Kann man, darf man noch einen Schritt weitergehen und überlegen, ob Gott auch in uns seine Entfaltung findet und sich entwickelt, indem wir uns entfalten und entwickeln? Dadurch wird der Anspruch an uns nicht geringer, im Gegenteil, er steigt weit über das katechismusübliche Maß hinaus. An Gott in uns müssen wir uns orientieren – als sündhaft erweist sich auf einmal jedes Stehenbleiben, alle Starrheit, vor allem die Weigerung, nach vorne zu schauen und zu gehen.
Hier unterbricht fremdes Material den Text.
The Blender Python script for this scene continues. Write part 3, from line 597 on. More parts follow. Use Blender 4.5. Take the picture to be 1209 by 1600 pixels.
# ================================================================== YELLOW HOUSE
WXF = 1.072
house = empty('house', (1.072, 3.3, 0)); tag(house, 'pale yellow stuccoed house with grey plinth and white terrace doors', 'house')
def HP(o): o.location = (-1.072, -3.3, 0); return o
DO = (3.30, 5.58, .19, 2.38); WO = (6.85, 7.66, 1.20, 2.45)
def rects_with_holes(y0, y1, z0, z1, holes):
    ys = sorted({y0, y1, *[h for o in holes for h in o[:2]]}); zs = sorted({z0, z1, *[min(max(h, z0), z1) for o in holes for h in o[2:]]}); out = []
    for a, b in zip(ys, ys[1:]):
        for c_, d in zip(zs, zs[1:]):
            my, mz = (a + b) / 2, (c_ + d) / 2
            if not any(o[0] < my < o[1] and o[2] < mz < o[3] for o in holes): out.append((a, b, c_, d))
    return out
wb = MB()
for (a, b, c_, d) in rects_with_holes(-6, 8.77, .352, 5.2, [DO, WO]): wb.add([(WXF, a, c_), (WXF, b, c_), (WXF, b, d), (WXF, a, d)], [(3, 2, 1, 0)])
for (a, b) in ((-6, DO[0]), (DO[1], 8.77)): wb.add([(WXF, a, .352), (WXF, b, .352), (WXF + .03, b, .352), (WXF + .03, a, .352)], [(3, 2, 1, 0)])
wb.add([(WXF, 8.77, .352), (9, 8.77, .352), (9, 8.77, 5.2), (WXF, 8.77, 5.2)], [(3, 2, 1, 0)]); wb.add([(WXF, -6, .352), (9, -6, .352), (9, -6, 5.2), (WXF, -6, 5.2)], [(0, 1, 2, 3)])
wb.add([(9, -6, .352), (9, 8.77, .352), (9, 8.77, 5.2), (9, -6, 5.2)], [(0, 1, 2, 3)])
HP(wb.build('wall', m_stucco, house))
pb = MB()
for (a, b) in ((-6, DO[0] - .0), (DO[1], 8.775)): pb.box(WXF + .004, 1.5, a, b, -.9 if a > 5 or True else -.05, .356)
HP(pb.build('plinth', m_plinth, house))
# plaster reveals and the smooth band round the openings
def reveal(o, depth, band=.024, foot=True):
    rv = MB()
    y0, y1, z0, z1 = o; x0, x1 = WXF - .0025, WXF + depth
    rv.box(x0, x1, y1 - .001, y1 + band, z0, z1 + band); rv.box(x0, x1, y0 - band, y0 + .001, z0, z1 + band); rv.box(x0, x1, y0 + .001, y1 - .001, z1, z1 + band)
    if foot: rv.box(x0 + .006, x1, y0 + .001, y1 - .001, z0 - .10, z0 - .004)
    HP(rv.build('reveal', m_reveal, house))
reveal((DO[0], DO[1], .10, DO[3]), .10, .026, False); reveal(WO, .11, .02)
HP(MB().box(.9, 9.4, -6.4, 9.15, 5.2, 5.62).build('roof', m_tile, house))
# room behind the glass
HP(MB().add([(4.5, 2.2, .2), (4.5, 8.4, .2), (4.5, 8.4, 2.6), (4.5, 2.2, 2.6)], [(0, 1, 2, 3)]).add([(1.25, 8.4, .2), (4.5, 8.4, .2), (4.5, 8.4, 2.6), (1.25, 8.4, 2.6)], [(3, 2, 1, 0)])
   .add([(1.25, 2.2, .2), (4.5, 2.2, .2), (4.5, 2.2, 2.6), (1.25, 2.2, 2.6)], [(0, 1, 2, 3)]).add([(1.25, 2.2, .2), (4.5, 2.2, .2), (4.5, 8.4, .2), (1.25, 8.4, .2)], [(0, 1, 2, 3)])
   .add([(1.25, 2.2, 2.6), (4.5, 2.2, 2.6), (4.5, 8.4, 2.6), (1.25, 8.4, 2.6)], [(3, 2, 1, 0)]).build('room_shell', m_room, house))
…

So könnten, so sollten wir denken, schreiben, glauben, langsam erst entfaltend, was wir denken, schreiben und glauben. Solches könnte uns der Blick ins All zu denken geben. Ob er tröstet und kräftet, steht auf einem anderen Blatt (siehe Gerd Holzheimer: Spirituelles Lexikon von Alpha bis Zett). Wenn nicht, dann hilft vielleicht noch Becketts Lebensprogramm: „Alles seit je. Nie was anderes. Immer versucht. Immer gescheitert. Einerlei. Wieder versuchen. Wieder scheitern. Besser scheitern.“ R.H. Blyth, ein nichtjapanischer Japandenker, hält das Universum für Gottes Furz, weshalb sich viele die Nase zuhielten, anstatt ihn „lieber eines tiefen Atemzugs“ zu würdigen.
Alltag
Wenn die Wies-Kirche nicht von den Gebrüdern Zimmermann gebaut worden wäre, dann wäre sie wahrscheinlich von Mozart, aus seiner Musik entstanden. Freundlicherweise führt sie uns hinaus, aus dem Alltag, weist auf ein Wesen hin, das wir möglicherweise der Einfachheit halber Gott nennen, der uns aber freundlicherweise zurückführt in einen Alltag, damit er uns nicht mehr banal, belanglos und aller Inspiration entgegenwirkend vorkommt, überhaupt nicht, im Gegenteil. Spiritualität und Alltag müssen nicht janusköpfig in verschiedene Richtungen schauen. Eine Spiritualität, die wirklich gelebt sein will, muss sich auch im Alltag wiederfinden können. „Ein Taoist ist der Joker im Spiel, der Poet am Herd“, schreibt Lawrence Durell in „Das Lächeln des Tao“. Er glaubt, dass „die Erde ein Paradies sei, und man von daher gezwungen sei, dies so vollständig wie möglich wahrzunehmen und zu verwirklichen, bevor man gezwungen wird, sie zu verlassen.“
„Der Alltag als Übung“ reicht dazu vollkommen aus, um mit den Worten von Karlfried Graf Dürckheim zu sprechen: „Ein Brief soll in den Kasten, hundert Schritte entfernt. Hat man nur den Einwurf im Auge, dann sind die hundert Schritte vertan. Ist man als Mensch auf dem ,Weg‘, vom Sinn des Menschseins erfüllt, dann kann man sich auf dem kürzesten Gang, geht man ihn nur in der rechten Haltung und Einstellung, in Ordnung bringen und vom Wesen her erneuern.“ Im Gehen sinnt der Schreibende noch einmal über das Geschriebene nach; im Gegensatz zum schnellen Fax oder Mail wird im Gehen jedem geschriebenen Text noch ein Schlusskapitel hinzugefügt: Beginn des nächsten Briefes.